Nama pertama yang menyeruak adalah Gubernur Papua, Lukas Enembe. Sang gubernur (dan banyak kader PD di Papua) lewat rakornas, lebih ingin mendukung Jokowi dan Ma’ruf Amin ketimbang duet Prabowo dan Sandiaga Uno. Suara di Papua cukup penting bagi PD. Oleh sebab itu, dari pusat partai sendiri sudah menyatakan akan bersiasat.
Ferdinand Hutahaean, Kadiv Advokasi Hukum PD, memberikan penjelasan. “Justru kami akan carikan formulanya supaya tidak disebut dua kaki ya. Tapi kepentingan partai, caleg-calegnya di daerah itu kan harus di ini ya mungkin kita akan meminta kader kami untuk tidak usah masuk secara resmi di tim pemenangan. Mungkin itu salah satu cara kami nanti.”

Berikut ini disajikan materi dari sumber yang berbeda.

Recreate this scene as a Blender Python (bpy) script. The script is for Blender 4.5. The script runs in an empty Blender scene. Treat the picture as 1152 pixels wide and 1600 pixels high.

Menarik untuk mencermati bagian “supaya tidak disebut dua kaki”. Kalimat ini bisa diterjemahkan bahwa elite PD sendiri sudah menyadari bahwa anggapan politik dua kaki akan disematkan banyak orang ke pundak mereka ketika ada kader yang tidak sejalan dengan partai dan diberi semacam dispensasi.
Sikap PD ini bisa dimaklumi lantaran tidak satu kader penting saja yang “tidak sejalan dengan partai” soal dukungan ke capres dan cawapres. Kader-kader Partai Demokrat di Sulawesi Utara juga satu suara dengan kader di Papua untuk mendukung Jokowi dan Ma’ruf Amin. Untuk Sulawesi Utara, partai juga siap bernegosiasi.
Daripada kehilangan suara di daerah-daerah dengan kantong suara yang tidak kecil, kembali, Ferdinand menyampaikan partai akan memberikan dispensasi. “Kami akan tanya kader kami di bawah dulu, baru kami akan membuat keputusan ini,” tegas Ferdinand.
Kader penting ketiga PD yang menyatakan mendukung Jokowo dan Ma’ruf Amin adalah eks Wagub Jawa Barat, Deddy Mizwar. Bahkan, politikus yang juga aktor senior tersebut sudah resmi menjadi juru bicara tim pemenangan Jokowi dan Ma’ruf Amin. PD tidak bisa bersikap tegas melarang karena Deddy Mizwar sendiri sudah kadung menegaskan lebih dulu bahwa dirinya tetap akan bekerja keras memenangkan Partai Demokrat di Jawa Barat. Ini janji penting.
Kembali, partai berlambar merci ini hanya bisa bersiasat supaya bisa mengakomodir kepentingan partai, kader, caleg, dan masa depan mereka sendiri. Tidak menyerang secara frontal pasangan Jokowi dan Ma’ruf Amin lewat palarangan kader untuk mendukung adalah pilihan yang masuk akal. Politik memang lentur, dan PD menunjukkannya dengan baik.
Hal kedua yang juga menarik adalah ketika Ferdinand juga menegaskan bahwa PD akan terus mengingatkan bahwa kader tidak boleh “menanggalkan dukungan” untuk Prabowo dan Sandiaga Uno. Jadi, intinya, PD ini mau bagaimana? Kader boleh mendukung Jokowi dan Ma’ruf Amin, namun di sisi lain juga tidak boleh tidak mendukung Prabowo dan Sandiaga Uno. Pusing? Kalau tidak pusing, bukan dunia politik namanya.
Apakah Partai Demokrat bermain dua kaki menjelang Pilpres 2019? Atau, kita bisa menyebutnya sebagai “politik lentur” saja supaya lebih halus? Apapun namanya, yang pasti negosiasi adalah seni tersendiri. Untuk politik, negosiasi harus cantik.